[nanoboy]

Hi there,

I gathered that radicals can be formed by hydrogen abstraction on a hydrocarbon molecule.  If radicals were to be formed from alcohol (by UV irradiation for instance), what would the effect of the chain length of the alcohol be on the yield of radicals formation?

Would the chain length also have an effect on the radical propagation?

My wild guess: 
(1) Since longer chain alcohol (e.g. methanol compared to ethanol) contains more hydrogen atom, the probability of hydrogen abstraction taking place would be higher?

Thanks very much in advance.


P.S.  I've just gained some insights about radicals stability from this thread:

http://www.chemicalforums.com/index.php?topic=27447.0

[spirochete]

Could you clarify your question?  Is there a specific problem you're trying to solve that relates to it?  If I'm understanding you correctly you're saying that a radical would be formed simply by irradiating an alcohol.  Typically you need some kind of initiator molecule containing bonds with especially low dissociation energies such as peroxides or halogen molecules.  Regular hydrocarbons or alcohols won't form radicals by themselves, even if you heat them up or shine UV light on them.

I gathered that radicals can be formed by hydrogen abstraction on a hydrocarbon molecule.  If radicals were to be formed from alcohol (by UV irradiation for instance), what would the effect of the chain length of the alcohol be on the yield of radicals formation?

Would the chain length also have an effect on the radical propagation?

My wild guess: 
(1) Since longer chain alcohol (e.g. methanol compared to ethanol) contains more hydrogen atom, the probability of hydrogen abstraction taking place would be higher?

The first thing that comes to mind is that you may be more likely to have several different products, for example during free radical halogenation.  Several locations for hydrogen abstraction means several possible products.  It is possible to select strongly for the product formed from the most stable radical using bromine (re: hammond postulate), but you will still get some unwanted side products.  And I personally don't know any way to get a major product which comes from a less stable radical intermediate.

I'm not sure what you mean by "the yield of radical formation."  Radicals are unstable intermediates that are almost never isolated.  Perhaps you mean would the reaction rate be faster?  Possibly yes, but the increased rate of reaction might be due to formation of unwanted products. 

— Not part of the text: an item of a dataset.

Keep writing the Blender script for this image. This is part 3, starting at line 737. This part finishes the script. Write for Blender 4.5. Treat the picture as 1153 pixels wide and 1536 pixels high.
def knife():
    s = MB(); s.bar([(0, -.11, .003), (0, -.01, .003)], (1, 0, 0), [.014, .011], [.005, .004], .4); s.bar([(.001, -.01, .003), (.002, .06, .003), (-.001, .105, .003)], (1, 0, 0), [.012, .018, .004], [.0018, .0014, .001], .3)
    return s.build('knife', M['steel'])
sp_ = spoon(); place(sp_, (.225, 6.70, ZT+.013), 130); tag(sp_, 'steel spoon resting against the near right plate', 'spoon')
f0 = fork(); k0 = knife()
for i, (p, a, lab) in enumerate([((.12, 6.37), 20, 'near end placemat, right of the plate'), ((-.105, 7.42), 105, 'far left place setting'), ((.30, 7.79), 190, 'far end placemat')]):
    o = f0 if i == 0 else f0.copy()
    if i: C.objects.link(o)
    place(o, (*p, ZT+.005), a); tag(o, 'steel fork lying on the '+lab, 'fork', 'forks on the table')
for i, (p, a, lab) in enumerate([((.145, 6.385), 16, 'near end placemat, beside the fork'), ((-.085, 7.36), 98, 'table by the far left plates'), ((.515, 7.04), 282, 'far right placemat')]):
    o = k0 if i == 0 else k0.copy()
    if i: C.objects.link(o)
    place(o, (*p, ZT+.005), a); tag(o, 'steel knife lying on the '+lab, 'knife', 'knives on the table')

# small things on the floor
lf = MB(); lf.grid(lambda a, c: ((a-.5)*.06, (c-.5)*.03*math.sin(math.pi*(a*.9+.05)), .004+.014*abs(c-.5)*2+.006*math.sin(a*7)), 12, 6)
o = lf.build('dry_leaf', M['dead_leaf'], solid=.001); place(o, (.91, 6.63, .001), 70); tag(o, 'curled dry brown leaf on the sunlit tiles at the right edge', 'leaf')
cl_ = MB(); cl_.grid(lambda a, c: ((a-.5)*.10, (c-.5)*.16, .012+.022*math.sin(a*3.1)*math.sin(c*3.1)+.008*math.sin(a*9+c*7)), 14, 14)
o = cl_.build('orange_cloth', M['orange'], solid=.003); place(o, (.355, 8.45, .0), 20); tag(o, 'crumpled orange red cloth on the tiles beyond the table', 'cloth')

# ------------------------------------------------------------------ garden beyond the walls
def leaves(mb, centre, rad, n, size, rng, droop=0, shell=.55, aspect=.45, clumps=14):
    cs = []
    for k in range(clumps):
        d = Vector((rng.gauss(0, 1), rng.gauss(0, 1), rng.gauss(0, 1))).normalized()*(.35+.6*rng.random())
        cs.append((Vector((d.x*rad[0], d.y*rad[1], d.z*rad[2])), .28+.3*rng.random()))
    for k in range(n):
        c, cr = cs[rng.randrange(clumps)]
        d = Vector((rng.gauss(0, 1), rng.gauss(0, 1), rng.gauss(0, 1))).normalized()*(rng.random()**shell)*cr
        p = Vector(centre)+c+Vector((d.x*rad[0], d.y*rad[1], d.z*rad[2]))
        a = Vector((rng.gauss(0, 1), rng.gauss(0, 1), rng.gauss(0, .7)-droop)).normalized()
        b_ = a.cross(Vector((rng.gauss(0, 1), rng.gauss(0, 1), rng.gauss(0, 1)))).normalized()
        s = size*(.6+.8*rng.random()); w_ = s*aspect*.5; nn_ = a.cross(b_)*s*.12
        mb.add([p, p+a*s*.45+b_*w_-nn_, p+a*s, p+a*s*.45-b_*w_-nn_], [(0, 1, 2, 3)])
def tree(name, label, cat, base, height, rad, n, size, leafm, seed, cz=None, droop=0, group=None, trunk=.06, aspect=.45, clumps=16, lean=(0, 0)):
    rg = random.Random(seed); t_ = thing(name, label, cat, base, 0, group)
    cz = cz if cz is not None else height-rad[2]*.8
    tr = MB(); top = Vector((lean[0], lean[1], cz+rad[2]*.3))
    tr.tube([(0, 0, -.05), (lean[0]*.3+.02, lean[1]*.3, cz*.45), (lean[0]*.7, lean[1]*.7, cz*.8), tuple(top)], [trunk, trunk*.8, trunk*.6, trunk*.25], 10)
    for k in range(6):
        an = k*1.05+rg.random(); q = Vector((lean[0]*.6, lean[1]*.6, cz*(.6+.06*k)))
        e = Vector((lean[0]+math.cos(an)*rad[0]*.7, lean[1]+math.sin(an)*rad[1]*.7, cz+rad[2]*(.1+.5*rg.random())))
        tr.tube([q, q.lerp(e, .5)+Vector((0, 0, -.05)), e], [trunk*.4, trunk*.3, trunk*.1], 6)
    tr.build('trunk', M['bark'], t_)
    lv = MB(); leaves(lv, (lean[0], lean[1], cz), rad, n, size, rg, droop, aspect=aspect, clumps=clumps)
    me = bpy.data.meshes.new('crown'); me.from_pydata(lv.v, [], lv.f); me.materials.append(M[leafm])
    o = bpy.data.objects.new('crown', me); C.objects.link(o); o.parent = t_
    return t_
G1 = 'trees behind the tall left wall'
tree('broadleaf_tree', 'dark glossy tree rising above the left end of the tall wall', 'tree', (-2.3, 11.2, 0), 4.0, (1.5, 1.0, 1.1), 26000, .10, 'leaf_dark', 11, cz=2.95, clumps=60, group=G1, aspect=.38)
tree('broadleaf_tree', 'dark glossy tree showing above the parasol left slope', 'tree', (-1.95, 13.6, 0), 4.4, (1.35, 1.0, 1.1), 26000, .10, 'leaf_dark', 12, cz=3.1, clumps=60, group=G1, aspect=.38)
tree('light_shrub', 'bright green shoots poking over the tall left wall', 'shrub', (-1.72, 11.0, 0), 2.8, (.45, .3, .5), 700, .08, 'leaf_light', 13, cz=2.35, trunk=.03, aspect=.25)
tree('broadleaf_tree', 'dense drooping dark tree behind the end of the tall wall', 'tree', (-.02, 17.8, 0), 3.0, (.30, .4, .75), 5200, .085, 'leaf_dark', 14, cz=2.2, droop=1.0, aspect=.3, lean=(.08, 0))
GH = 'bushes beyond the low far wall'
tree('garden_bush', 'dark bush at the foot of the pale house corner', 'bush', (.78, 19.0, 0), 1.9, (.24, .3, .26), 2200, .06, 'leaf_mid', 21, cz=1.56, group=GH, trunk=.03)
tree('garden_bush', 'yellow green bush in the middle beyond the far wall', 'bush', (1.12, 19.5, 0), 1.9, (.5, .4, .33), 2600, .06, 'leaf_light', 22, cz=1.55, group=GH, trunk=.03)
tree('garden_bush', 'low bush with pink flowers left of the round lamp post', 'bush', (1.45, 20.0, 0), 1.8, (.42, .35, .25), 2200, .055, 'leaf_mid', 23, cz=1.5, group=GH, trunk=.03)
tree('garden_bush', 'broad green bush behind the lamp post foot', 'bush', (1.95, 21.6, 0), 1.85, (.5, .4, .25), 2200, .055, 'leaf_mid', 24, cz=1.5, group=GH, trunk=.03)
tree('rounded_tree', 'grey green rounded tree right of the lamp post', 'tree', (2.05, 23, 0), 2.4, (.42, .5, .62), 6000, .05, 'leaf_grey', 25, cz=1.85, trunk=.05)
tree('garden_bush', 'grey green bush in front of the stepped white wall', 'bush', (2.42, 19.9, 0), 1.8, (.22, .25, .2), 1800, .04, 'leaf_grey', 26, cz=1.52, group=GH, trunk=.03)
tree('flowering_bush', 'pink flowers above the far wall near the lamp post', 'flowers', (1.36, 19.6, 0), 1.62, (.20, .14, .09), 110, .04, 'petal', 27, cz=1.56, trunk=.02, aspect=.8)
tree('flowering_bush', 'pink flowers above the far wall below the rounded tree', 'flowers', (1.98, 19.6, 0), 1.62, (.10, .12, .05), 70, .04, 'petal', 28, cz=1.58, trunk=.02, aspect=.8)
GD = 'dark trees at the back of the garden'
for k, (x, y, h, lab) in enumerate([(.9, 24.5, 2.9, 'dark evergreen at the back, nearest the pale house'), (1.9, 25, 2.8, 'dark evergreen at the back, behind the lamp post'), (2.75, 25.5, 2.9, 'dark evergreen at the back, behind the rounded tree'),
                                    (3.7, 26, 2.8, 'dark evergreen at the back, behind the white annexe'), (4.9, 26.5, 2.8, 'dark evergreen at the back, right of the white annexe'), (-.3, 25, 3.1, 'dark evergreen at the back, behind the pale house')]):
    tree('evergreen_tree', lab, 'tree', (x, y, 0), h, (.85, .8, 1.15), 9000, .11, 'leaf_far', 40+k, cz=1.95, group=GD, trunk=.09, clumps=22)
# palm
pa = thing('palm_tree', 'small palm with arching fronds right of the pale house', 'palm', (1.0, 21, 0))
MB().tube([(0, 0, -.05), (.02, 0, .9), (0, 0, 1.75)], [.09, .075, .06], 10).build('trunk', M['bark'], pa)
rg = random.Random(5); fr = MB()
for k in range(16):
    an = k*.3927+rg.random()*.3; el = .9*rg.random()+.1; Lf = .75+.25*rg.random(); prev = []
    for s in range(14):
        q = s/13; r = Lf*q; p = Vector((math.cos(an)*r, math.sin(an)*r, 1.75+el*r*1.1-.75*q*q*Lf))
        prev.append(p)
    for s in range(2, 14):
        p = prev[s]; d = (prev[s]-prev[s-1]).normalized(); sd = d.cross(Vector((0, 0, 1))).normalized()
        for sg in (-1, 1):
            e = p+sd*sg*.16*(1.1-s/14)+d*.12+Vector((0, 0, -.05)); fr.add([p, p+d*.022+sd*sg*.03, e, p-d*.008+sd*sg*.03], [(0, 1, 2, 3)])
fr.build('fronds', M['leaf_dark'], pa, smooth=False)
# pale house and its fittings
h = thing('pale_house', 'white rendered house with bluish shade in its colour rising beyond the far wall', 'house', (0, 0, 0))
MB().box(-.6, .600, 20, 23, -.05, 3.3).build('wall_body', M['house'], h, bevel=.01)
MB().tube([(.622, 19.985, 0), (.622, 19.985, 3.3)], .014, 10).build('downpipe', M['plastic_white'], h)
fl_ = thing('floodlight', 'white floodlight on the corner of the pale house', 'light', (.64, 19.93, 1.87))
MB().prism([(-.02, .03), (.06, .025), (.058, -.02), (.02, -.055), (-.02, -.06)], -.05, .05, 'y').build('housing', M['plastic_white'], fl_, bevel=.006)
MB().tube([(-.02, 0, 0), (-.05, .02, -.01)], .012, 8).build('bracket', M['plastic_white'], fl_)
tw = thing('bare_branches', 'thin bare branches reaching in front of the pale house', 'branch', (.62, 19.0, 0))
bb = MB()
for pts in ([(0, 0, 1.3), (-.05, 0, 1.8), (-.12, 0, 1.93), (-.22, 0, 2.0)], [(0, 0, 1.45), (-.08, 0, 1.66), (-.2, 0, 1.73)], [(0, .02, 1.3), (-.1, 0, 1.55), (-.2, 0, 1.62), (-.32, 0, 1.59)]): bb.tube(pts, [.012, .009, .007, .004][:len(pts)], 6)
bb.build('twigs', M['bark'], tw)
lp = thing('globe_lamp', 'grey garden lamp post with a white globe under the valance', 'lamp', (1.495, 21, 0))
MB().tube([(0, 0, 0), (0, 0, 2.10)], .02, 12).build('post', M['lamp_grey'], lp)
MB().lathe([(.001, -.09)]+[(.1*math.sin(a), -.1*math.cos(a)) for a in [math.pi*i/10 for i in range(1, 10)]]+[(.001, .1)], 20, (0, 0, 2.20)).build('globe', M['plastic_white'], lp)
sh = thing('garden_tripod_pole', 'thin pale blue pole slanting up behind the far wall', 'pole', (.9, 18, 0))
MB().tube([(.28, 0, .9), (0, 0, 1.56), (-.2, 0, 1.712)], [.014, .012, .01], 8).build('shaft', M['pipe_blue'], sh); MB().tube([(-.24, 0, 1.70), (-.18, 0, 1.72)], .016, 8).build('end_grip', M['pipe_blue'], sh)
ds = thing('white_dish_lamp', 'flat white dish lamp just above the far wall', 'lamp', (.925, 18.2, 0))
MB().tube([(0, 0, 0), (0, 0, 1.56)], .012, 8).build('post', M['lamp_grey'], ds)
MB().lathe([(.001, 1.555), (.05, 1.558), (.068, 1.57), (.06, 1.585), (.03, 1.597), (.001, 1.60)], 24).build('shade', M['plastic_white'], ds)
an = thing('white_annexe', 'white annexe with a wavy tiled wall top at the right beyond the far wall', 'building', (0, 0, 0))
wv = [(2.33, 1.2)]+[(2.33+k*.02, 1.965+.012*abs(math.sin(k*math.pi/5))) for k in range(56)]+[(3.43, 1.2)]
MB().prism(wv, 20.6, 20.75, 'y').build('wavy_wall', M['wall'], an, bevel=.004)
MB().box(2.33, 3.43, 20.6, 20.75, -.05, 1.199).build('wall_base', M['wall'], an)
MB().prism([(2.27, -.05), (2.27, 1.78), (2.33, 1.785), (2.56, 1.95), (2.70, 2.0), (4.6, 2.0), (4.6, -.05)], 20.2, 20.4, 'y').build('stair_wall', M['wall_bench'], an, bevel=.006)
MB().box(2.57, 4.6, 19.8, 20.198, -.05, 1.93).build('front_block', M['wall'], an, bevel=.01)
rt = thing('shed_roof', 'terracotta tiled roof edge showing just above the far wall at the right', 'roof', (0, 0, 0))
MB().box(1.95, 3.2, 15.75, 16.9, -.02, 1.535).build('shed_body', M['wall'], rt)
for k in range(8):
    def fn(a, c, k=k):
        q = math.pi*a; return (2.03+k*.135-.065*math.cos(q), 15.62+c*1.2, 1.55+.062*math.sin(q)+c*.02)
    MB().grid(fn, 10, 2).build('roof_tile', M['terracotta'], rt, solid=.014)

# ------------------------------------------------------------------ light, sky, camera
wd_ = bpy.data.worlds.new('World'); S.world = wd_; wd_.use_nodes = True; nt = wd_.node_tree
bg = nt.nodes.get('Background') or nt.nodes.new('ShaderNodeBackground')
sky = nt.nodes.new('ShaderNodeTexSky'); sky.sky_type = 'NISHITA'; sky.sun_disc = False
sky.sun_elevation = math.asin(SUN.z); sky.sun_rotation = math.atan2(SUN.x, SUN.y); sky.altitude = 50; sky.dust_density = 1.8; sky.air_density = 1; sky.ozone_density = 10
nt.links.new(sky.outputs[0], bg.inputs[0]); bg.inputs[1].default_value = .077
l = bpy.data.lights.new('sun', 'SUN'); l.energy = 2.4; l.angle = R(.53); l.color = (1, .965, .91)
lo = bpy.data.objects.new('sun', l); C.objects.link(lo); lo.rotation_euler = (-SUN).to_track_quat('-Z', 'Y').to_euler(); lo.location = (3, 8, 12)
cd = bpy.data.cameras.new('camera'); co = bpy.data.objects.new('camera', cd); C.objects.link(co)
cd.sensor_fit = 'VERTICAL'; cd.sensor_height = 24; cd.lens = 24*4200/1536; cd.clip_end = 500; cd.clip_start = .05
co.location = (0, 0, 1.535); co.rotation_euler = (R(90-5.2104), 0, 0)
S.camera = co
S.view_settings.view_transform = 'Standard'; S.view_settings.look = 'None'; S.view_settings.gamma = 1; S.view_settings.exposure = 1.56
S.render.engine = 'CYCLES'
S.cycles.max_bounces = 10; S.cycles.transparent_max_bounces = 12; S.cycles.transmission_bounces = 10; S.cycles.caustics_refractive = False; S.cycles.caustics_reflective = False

Does that at least start to answer your questions?

[nanoboy]

Thanks for the answer, I've gained some better understandings of radicals from it.  Now I'll clarify better the system I'm dealing with:

Alcohol has long been known to possess a mild reducing power.  Some literatures out there have demonstrated making metal nanoparticles colloid in an alcohol matrix containing dissolved metal salts. 

Some other studies add certain polymers which contain hydroxyl end groups together into the alcohol + metal salts matrix.  The hydroxyl group has been accounted for the increased reducing power.  Heating the system can accelerate the reduction rate as well.

From my experience, by UV irradiation, the metal reduction also accelerates.  There can be a possibility that the reducing power of hydroxyl was enhanced by UV light, or some other reactions happened in the matrix that abstracts hydrogen from the polymer chain (which served as an intermediate), resulting in some radical products, which in turn reduced the dissolved metal ions?

One example of such polymers I used is poly(ethylene glycol) with a methoxy end group (-CH2CH2-OH) termination. 

So coming back to my first question here, would the chain length of the solvent (ethanol, methanol...) have an effect on the rate of radicals formation (which results in faster metal ion reduction).  I suppose the chain length of the polymer (the PEG) or the methoxy end group may well be more important to the chain length of the alcohol solvent.

Thanks again.

[spirochete]

Your question is admittedly more advanced than I'd thought, but I'm glad I could help with the basics.  Hopefully somebody else can give a full answer.